Short problem —
Extract the full listing below without altering a single character.
[Begin]
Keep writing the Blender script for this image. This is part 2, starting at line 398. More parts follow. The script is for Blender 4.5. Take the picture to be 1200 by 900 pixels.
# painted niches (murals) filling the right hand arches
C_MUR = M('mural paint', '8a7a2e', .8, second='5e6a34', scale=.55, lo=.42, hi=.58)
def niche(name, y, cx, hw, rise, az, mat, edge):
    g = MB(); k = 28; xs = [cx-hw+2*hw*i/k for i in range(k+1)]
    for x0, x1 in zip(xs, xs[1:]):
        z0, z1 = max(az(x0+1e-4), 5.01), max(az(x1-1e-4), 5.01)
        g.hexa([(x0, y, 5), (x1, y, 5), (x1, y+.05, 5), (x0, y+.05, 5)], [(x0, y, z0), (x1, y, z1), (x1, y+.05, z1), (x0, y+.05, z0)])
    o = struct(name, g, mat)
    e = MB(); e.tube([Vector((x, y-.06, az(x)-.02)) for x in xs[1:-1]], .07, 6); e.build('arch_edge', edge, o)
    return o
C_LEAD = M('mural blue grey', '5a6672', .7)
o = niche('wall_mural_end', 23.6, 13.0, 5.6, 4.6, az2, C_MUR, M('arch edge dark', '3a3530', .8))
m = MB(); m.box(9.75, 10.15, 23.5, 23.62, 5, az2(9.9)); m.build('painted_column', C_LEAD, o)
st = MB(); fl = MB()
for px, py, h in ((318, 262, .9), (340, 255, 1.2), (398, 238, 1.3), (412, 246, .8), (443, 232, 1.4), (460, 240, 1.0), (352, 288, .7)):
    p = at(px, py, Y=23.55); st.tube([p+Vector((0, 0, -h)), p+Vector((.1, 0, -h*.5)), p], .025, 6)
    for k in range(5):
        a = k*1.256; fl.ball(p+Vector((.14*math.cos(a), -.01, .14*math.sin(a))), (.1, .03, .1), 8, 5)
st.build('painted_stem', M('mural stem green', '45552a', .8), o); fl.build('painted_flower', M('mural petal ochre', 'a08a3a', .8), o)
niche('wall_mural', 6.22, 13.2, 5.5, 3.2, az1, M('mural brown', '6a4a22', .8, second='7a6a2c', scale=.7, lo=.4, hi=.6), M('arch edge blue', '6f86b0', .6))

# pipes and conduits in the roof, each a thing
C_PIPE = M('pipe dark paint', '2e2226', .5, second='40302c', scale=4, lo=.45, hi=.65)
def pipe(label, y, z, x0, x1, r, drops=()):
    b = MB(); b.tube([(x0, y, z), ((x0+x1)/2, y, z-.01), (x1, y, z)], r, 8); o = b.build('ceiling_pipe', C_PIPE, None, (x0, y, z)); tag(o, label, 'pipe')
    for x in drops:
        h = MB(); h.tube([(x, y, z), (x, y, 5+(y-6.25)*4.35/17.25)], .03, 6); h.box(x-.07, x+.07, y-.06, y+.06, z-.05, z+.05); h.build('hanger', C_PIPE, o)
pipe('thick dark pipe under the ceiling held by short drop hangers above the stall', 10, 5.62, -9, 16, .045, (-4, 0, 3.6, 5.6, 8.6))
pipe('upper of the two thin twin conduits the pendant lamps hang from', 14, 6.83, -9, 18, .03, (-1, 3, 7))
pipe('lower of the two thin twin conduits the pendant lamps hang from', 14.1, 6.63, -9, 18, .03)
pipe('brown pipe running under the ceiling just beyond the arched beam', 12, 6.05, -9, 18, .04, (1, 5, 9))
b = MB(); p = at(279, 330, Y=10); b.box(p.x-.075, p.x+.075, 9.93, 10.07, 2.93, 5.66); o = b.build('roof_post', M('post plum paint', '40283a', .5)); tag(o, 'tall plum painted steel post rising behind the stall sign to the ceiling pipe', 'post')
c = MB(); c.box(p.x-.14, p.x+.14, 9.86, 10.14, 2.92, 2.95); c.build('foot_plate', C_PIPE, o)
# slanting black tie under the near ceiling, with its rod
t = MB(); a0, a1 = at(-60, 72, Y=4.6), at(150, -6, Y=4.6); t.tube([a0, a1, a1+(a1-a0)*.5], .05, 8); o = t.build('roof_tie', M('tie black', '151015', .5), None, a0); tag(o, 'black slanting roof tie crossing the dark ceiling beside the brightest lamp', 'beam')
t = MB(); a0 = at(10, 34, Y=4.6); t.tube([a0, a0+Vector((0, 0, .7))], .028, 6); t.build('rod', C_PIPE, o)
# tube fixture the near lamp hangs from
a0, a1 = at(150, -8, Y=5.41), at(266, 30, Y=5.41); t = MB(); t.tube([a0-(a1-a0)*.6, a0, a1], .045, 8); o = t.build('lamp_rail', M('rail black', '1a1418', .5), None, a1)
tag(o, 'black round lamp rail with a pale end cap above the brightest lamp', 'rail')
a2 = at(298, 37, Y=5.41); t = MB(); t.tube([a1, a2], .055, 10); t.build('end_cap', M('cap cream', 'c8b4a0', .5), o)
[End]
Correct result —
Keep writing the Blender script for this image. This is part 2, starting at line 398. More parts follow. The script is for Blender 4.5. Take the picture to be 1200 by 900 pixels.
# painted niches (murals) filling the right hand arches
C_MUR = M('mural paint', '8a7a2e', .8, second='5e6a34', scale=.55, lo=.42, hi=.58)
def niche(name, y, cx, hw, rise, az, mat, edge):
    g = MB(); k = 28; xs = [cx-hw+2*hw*i/k for i in range(k+1)]
    for x0, x1 in zip(xs, xs[1:]):
        z0, z1 = max(az(x0+1e-4), 5.01), max(az(x1-1e-4), 5.01)
        g.hexa([(x0, y, 5), (x1, y, 5), (x1, y+.05, 5), (x0, y+.05, 5)], [(x0, y, z0), (x1, y, z1), (x1, y+.05, z1), (x0, y+.05, z0)])
    o = struct(name, g, mat)
    e = MB(); e.tube([Vector((x, y-.06, az(x)-.02)) for x in xs[1:-1]], .07, 6); e.build('arch_edge', edge, o)
    return o
C_LEAD = M('mural blue grey', '5a6672', .7)
o = niche('wall_mural_end', 23.6, 13.0, 5.6, 4.6, az2, C_MUR, M('arch edge dark', '3a3530', .8))
m = MB(); m.box(9.75, 10.15, 23.5, 23.62, 5, az2(9.9)); m.build('painted_column', C_LEAD, o)
st = MB(); fl = MB()
for px, py, h in ((318, 262, .9), (340, 255, 1.2), (398, 238, 1.3), (412, 246, .8), (443, 232, 1.4), (460, 240, 1.0), (352, 288, .7)):
    p = at(px, py, Y=23.55); st.tube([p+Vector((0, 0, -h)), p+Vector((.1, 0, -h*.5)), p], .025, 6)
    for k in range(5):
        a = k*1.256; fl.ball(p+Vector((.14*math.cos(a), -.01, .14*math.sin(a))), (.1, .03, .1), 8, 5)
st.build('painted_stem', M('mural stem green', '45552a', .8), o); fl.build('painted_flower', M('mural petal ochre', 'a08a3a', .8), o)
niche('wall_mural', 6.22, 13.2, 5.5, 3.2, az1, M('mural brown', '6a4a22', .8, second='7a6a2c', scale=.7, lo=.4, hi=.6), M('arch edge blue', '6f86b0', .6))

# pipes and conduits in the roof, each a thing
C_PIPE = M('pipe dark paint', '2e2226', .5, second='40302c', scale=4, lo=.45, hi=.65)
def pipe(label, y, z, x0, x1, r, drops=()):
    b = MB(); b.tube([(x0, y, z), ((x0+x1)/2, y, z-.01), (x1, y, z)], r, 8); o = b.build('ceiling_pipe', C_PIPE, None, (x0, y, z)); tag(o, label, 'pipe')
    for x in drops:
        h = MB(); h.tube([(x, y, z), (x, y, 5+(y-6.25)*4.35/17.25)], .03, 6); h.box(x-.07, x+.07, y-.06, y+.06, z-.05, z+.05); h.build('hanger', C_PIPE, o)
pipe('thick dark pipe under the ceiling held by short drop hangers above the stall', 10, 5.62, -9, 16, .045, (-4, 0, 3.6, 5.6, 8.6))
pipe('upper of the two thin twin conduits the pendant lamps hang from', 14, 6.83, -9, 18, .03, (-1, 3, 7))
pipe('lower of the two thin twin conduits the pendant lamps hang from', 14.1, 6.63, -9, 18, .03)
pipe('brown pipe running under the ceiling just beyond the arched beam', 12, 6.05, -9, 18, .04, (1, 5, 9))
b = MB(); p = at(279, 330, Y=10); b.box(p.x-.075, p.x+.075, 9.93, 10.07, 2.93, 5.66); o = b.build('roof_post', M('post plum paint', '40283a', .5)); tag(o, 'tall plum painted steel post rising behind the stall sign to the ceiling pipe', 'post')
c = MB(); c.box(p.x-.14, p.x+.14, 9.86, 10.14, 2.92, 2.95); c.build('foot_plate', C_PIPE, o)
# slanting black tie under the near ceiling, with its rod
t = MB(); a0, a1 = at(-60, 72, Y=4.6), at(150, -6, Y=4.6); t.tube([a0, a1, a1+(a1-a0)*.5], .05, 8); o = t.build('roof_tie', M('tie black', '151015', .5), None, a0); tag(o, 'black slanting roof tie crossing the dark ceiling beside the brightest lamp', 'beam')
t = MB(); a0 = at(10, 34, Y=4.6); t.tube([a0, a0+Vector((0, 0, .7))], .028, 6); t.build('rod', C_PIPE, o)
# tube fixture the near lamp hangs from
a0, a1 = at(150, -8, Y=5.41), at(266, 30, Y=5.41); t = MB(); t.tube([a0-(a1-a0)*.6, a0, a1], .045, 8); o = t.build('lamp_rail', M('rail black', '1a1418', .5), None, a1)
tag(o, 'black round lamp rail with a pale end cap above the brightest lamp', 'rail')
a2 = at(298, 37, Y=5.41); t = MB(); t.tube([a1, a2], .055, 10); t.build('end_cap', M('cap cream', 'c8b4a0', .5), o)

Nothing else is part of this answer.